Data shown:
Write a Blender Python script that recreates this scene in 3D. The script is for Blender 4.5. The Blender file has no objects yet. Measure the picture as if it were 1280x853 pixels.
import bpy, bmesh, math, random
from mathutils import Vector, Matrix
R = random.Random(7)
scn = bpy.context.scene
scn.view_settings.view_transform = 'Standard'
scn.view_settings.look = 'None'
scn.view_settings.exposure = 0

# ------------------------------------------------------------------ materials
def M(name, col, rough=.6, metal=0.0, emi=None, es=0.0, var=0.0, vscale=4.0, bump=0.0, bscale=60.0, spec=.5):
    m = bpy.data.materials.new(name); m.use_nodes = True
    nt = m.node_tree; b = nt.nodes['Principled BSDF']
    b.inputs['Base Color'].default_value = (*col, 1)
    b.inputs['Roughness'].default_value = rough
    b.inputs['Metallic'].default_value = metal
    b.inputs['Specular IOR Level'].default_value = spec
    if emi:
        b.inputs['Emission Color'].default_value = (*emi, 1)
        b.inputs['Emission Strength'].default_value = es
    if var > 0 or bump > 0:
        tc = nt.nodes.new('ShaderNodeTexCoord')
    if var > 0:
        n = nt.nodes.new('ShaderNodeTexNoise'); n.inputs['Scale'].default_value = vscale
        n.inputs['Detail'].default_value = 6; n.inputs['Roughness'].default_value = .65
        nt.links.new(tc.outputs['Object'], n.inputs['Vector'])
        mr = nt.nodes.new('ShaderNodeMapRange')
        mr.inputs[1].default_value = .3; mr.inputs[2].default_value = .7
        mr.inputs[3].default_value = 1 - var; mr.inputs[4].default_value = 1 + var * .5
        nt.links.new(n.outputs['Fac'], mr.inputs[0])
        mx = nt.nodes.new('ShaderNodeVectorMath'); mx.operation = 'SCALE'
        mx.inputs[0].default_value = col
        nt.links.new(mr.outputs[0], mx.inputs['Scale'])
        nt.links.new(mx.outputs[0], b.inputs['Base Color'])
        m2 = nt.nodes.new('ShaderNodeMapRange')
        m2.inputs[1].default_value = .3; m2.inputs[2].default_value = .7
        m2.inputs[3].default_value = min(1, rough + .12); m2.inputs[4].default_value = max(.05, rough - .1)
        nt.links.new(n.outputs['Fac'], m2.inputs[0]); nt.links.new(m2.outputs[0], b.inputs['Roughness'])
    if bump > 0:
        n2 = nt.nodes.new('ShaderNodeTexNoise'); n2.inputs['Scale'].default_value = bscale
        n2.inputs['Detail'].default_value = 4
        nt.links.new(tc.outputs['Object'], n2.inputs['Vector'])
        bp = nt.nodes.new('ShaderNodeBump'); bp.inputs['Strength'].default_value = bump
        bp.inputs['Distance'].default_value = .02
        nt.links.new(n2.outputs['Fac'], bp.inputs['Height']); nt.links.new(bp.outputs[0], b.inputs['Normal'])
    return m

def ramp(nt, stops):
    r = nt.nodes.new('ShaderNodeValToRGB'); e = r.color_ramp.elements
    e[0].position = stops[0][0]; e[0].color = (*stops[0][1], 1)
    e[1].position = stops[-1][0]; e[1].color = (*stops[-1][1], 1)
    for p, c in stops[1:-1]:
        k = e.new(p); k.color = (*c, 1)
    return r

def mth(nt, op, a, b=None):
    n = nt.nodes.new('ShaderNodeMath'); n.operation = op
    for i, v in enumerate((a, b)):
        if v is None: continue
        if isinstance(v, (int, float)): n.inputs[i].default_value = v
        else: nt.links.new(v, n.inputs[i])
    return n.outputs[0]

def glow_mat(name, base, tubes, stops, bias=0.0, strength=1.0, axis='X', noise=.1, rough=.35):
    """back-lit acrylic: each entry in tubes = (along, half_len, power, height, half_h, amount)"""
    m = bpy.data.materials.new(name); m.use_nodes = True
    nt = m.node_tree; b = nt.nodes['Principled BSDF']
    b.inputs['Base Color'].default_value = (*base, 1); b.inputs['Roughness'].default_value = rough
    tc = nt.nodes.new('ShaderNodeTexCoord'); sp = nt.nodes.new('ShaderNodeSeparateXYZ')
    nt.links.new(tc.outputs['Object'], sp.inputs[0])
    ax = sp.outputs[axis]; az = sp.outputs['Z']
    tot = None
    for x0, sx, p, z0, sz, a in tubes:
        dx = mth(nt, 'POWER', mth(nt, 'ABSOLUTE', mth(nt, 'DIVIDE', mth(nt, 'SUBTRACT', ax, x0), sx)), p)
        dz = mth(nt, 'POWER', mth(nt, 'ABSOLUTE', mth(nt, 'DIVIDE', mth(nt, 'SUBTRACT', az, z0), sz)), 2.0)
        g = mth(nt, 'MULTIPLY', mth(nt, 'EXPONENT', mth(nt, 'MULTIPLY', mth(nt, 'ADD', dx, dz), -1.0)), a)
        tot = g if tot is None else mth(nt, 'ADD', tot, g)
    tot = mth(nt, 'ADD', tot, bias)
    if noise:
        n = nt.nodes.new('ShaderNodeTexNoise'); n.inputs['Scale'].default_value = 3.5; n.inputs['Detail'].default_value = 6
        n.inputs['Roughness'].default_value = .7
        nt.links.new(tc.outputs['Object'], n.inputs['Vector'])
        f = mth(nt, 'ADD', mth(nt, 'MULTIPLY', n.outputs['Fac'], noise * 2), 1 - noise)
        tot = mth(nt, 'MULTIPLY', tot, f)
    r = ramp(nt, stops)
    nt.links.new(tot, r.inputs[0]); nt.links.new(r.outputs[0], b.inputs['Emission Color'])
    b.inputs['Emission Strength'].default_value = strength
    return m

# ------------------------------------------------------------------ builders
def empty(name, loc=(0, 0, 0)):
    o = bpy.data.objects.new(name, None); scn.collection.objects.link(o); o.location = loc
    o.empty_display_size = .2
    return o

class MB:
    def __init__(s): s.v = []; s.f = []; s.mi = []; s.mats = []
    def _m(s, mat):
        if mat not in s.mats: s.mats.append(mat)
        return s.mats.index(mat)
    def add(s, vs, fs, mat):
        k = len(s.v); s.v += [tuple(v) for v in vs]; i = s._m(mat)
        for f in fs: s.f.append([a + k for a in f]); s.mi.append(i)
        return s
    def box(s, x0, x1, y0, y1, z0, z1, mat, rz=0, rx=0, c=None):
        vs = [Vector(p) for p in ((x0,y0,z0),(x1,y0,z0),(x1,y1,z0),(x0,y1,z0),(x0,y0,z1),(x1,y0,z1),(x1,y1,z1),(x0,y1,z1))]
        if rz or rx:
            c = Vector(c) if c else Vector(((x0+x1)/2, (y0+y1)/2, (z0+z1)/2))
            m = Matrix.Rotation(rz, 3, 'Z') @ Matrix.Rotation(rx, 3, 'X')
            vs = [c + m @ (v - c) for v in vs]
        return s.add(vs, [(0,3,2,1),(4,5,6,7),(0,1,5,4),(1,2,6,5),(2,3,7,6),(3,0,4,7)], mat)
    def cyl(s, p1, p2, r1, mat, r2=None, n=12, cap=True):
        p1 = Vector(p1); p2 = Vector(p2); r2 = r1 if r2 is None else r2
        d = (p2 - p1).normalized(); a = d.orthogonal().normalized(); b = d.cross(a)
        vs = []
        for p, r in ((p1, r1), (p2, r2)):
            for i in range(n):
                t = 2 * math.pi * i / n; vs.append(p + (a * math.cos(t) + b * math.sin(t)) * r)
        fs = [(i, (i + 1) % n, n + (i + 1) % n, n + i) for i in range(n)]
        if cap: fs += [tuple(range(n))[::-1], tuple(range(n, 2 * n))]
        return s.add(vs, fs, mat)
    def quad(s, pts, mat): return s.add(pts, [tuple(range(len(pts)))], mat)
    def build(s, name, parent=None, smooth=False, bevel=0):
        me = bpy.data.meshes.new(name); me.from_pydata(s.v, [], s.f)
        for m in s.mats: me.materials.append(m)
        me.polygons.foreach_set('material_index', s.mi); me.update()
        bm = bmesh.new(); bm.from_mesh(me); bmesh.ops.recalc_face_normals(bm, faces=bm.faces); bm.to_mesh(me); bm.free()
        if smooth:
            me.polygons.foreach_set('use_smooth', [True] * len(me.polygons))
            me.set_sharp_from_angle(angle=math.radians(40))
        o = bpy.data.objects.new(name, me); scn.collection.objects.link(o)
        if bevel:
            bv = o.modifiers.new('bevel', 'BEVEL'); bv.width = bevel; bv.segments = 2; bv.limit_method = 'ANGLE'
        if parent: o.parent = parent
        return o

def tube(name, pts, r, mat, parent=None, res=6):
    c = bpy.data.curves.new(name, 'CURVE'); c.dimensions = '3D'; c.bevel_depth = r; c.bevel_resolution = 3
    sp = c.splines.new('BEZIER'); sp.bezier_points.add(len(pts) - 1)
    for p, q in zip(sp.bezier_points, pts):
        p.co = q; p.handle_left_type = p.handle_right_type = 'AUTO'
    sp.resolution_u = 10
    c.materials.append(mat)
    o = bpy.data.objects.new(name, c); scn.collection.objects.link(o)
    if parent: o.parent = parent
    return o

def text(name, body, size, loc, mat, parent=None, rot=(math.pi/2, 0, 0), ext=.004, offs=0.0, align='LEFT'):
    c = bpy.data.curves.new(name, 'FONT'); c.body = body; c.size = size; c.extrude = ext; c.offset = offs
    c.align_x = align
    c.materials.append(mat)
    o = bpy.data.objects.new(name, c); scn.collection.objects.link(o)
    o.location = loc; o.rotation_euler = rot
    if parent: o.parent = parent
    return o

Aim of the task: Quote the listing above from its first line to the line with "scn.view_settings.exposure = 0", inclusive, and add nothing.

Solution to the problem:
Write a Blender Python script that recreates this scene in 3D. The script is for Blender 4.5. The Blender file has no objects yet. Measure the picture as if it were 1280x853 pixels.
import bpy, bmesh, math, random
from mathutils import Vector, Matrix
R = random.Random(7)
scn = bpy.context.scene
scn.view_settings.view_transform = 'Standard'
scn.view_settings.look = 'None'
scn.view_settings.exposure = 0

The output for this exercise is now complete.